My father was not allowed to leave the house without me.  That was my rule–not his.  Sure, he could go to work; but after that, I would pile into his mini-Crosley car whenever he attempted to leave the house.  I didn’t always get my way; but it wasn’t my fault.

My mother once said that I got a lot more ice cream and Coke than the other children because I wanted to be with my father all the time.  As my father was dying, the rest of the family who lived in town hovered around his bedside.  Yet, they concluded that Daddy wouldn’t die until I could travel the eight hours required to get there–and he didn’t.

As much as I loved my dad, I also knew that it was wisdom to fear him.  He was much bigger than me and he required obedience and respect.  He earned both.  

He could make anything.  Before he died, he built my mother her dream house.  It was two stories; and except for the inside finish work, he build all of it himself.  He also made our first set of water skis.  As my brother approached his teenage years, Dad decided that skiing would be a good family sport that we could all enjoy.  He had a small fishing boat.  Because we are all small in statue, he calculated that this boat could pull us fast enough to lift us from the water.  He was right.
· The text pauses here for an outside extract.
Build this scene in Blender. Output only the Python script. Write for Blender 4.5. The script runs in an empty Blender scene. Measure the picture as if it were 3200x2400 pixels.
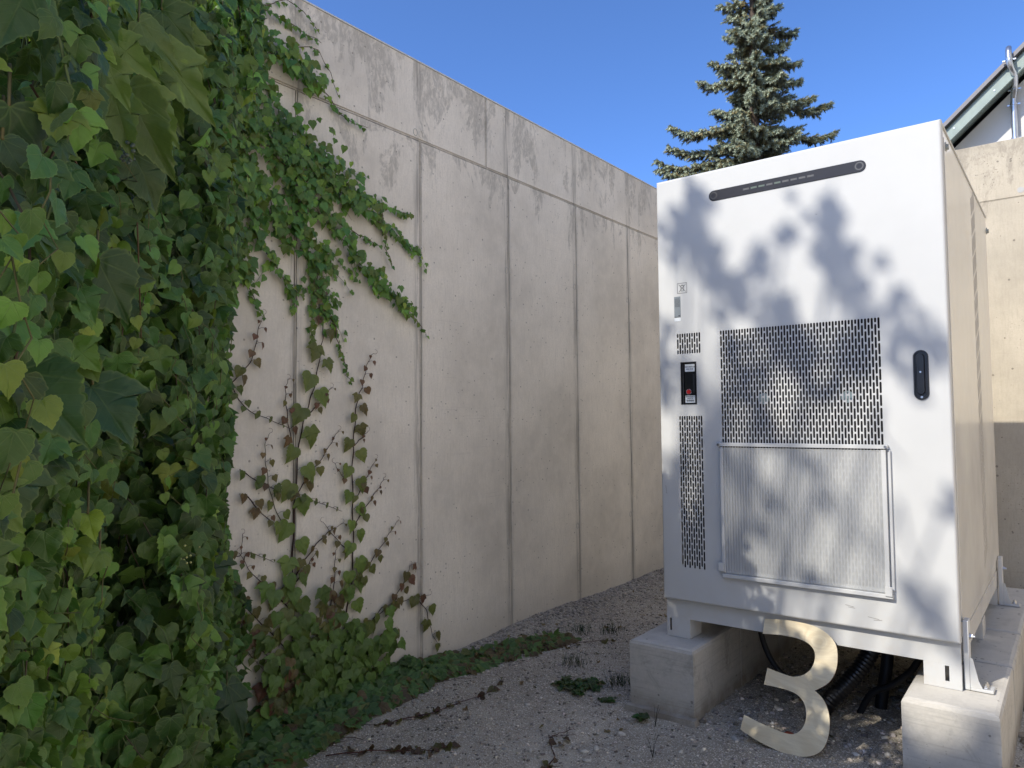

Daddy found a friend who owned a pair of skis.  After examining them, he worked for several weeks to fashion and mold the wood into skis.  The next six or seven years were spent on various rivers and lakes skiing.  My brother because a champion skier.  I didn’t like to fall.  Therefore, I did the fancy, skiing that required little or no risk, while my brother did the real hard work of making me look good.

Whatever my father did, he threw himself into it with his whole body, mind and soul.  That included his relationship with the Lord.  He was about fifty years old before he truly came to know the Lord.  Even though we attended church multiple times each week, Dad didn’t have a vital relationship until one day as he was driving home from a wholesale warehouse.  He stopped his Volkswagen Beatle at a red light, put his head on the steering wheel and tearfully surrendered to his Heavenly Father as the complete Lord of his life.

From that moment, Daddy wanted to tell everyone about Jesus.  He was one of those weirdos who has Jesus quotes painted all over his car.  He shared his faith with everyone.  If people rejected him, he would laugh and say, “I could be wrong about going to heaven when I die.  Possibly, it might be like you say.  When we die, there could be nothing out there.  But even if I am wrong, I’ve lost nothing. Because I’m having a wonderful life.  You, on the other hand, are totally miserable; and if I’m right, you are going to die and go to hell.  I think the odds are on my side, don’t you?”

At my father’s funeral, his pastor told the audience a story the family had not heard.  When his pastor was a young man in the Navy, Daddy would come up to the bus stop where the workers would congregate to enter the Naval Shipyard.  Many mornings, Daddy would approach the group of men clustered on the side walk, shouting, “Good news!  Good news!”

There are always a new man who was there and he would ask, “What is it?”

Raising his hands into the air, Daddy would declare, “Jesus loves you and he died for your sins.  All you need to do is accept his love and you will be saved.”

His pastor said, “I could never forget what he said.  I carried that message all day, every day.  Finally, I surrendered to that good news and I came to take the Lord as my Savior.”

The heritage my father left me made it easy for me to understand a loving heavenly Father who delighted in me.  One who wanted me to have the best of everything.  I knew my heavenly Father would disciple me, when needed but with grief and fairness.  I can understand a tough, tender, passionately forgiving  Father who freely poured his love out on a silly child who wants to go anywhere, as long as my heavenly Father is going with me.